Ever wash your turbo?

NCWayne

Well-known Member
I've been studying up on the workings of an old D9 CAT, made somewhere between 1956 and 1959, tonight before going back out to work on it tomorrow. In the owners/operators/maintenance manual, there was a section on cleaning the turbo on your machine. The procedure was to take a flexible pipe and hook it to the intake(cold side) of the turbo. Then fill the pipe with a gallon of water and a non-foaming detergent. From there hook the pipe back to the outlet (cold side) of the turbo and start the engine. It said to run the engine at wide open throttle for awhile and then check to see how the turbo looked. If still dirty do it some more, if clean then disconnect the line off the inlet side and let the turbo blow the water out through the tube, in a safe direction.

I've heard and seen a lot of old tips, tricks, or other maintenance/repair related things over the years, but this was a first for me. So, how many of you have ever washed a turbo this way, or have even heard of doing such?
 
Nope, never heard of or tried that. I guess that if start from a cold turbo and impeller, sounds like a good deal. I used to have a couple of early '70's International 2070 Transtars and will always remember the factory stickers on the glove box that said after using, to idle the engine for 5 minutes before shutting down to allow the turbo to cool down to prevent damage, so I made it a practice. On my tractors I don't go 5 minutes, but go a few.

As far as washing the turbo, the closest that I ever came was when was stationed at Ft. Hood, TX, poured a couple or few gallons down the exhaust stack of one of my buddy's 5 tons as a joke while everyone was inside the shop and no one saw me do it. We used to have to park them lined up in the motor pool, and his was the closest to the side of our painted white shop with the exhaust pointed at the painted white shop. I knew the water would come out, but honestly didn't figure that it would blow out with the force that it did. The shop sargeant gave the order, "Everyone outside and PM the vehicles", and followed us outside. Ron fired up his 5 ton and there was an awful lot of built up black soot in there that covered the side wall of our shop. "Shut it off, shut it off, shut it off" our not very cool sargeant was screaming. He was about the most uncool, by the book sargeant there ever was, and if I told him the truth, he would have written me up or busted me, so I just let him think that something major happened, that it was oil spewed out because he was always right about everything as the book called for, and we followed his orders and pulled it over to the shop and let the mechanics replace it with a crate engine a few days later. One night while out having a few beers, after my buddy got a brand spankin new engine in his 5 ton that it didn't really need, I told my him all about it. He was happy. His 1970's M81x had a new engine and was one of the stoutest around thanks to my practical joke.

Mark
 
early 70's ? M813 with the Cummins NHC250? 855 cubic inches 240 horse beast. Only complaint is 3rd gear to 4th is too far apart, could use another gear in between. Got a 1971 Jeep Kaiser with 17,000 miles on it. Bill
 
I never owned a vehicle with a turbo but I washed many jet engine compressors.The reason for washing turbos or compressors is to remove the buildup of dirt to get the efficency back to atleast close to new condition.









 
How can that possibly work?

If you fill the turbo with water won't the engine suck it in?

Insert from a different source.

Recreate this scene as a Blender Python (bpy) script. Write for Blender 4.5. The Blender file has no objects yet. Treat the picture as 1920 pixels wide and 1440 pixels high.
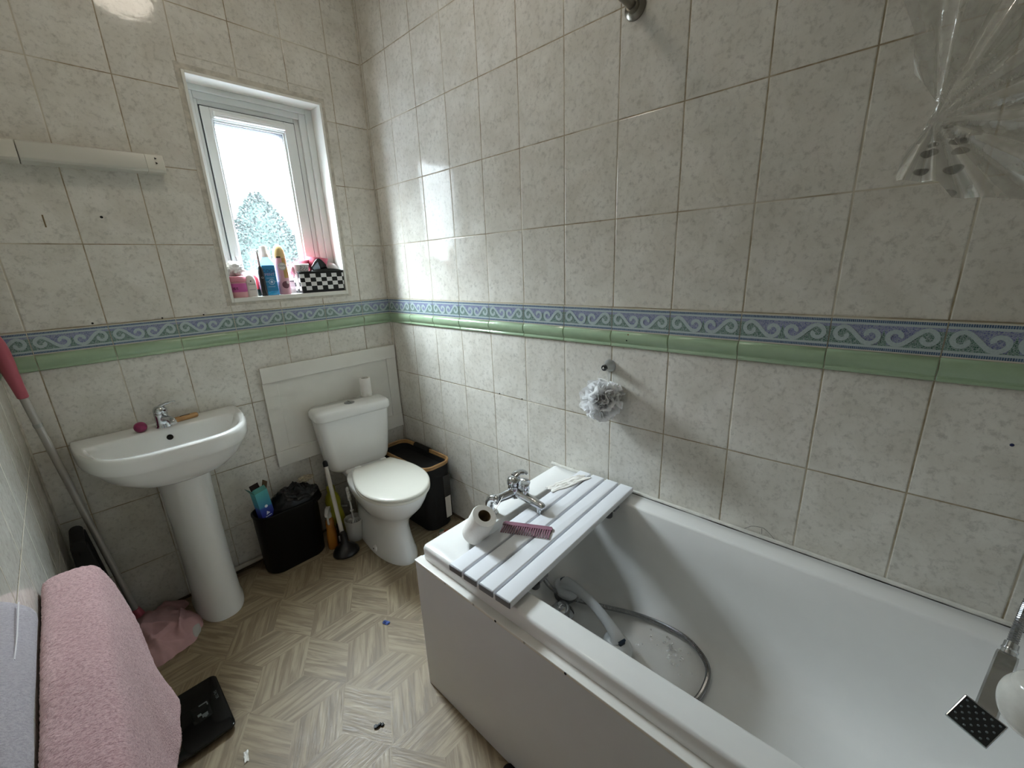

If you connect the inlet to the outlet on the turbo and fill it with water, how will the engine get air to run?

Sounds like an old April Fool's joke to me.
 
Bill, its been about 30 years, but now that you mentioned it, I remember 250 Cummins. And you are correct, our 5 tons were beasts. I have a neighbor who's big farmer I just passed yesterday, and he has a 5 ton military tractor out there now that just showed up within the past week, but not one of the old Kaisers. Its the most recent boxy looking ones that began going into service in the mid-'80's that replaced the Kaisers. Good deal. He's going to use it out in the fields obviously because he has several KWs and Petes for the road to the grain elevator that work the fields too, but this is a 6x6 military tractor and there is no other place to need or use one. This guy's a big operator that leases all over around me and is one of two guys that mostly floats my local Deere dealer.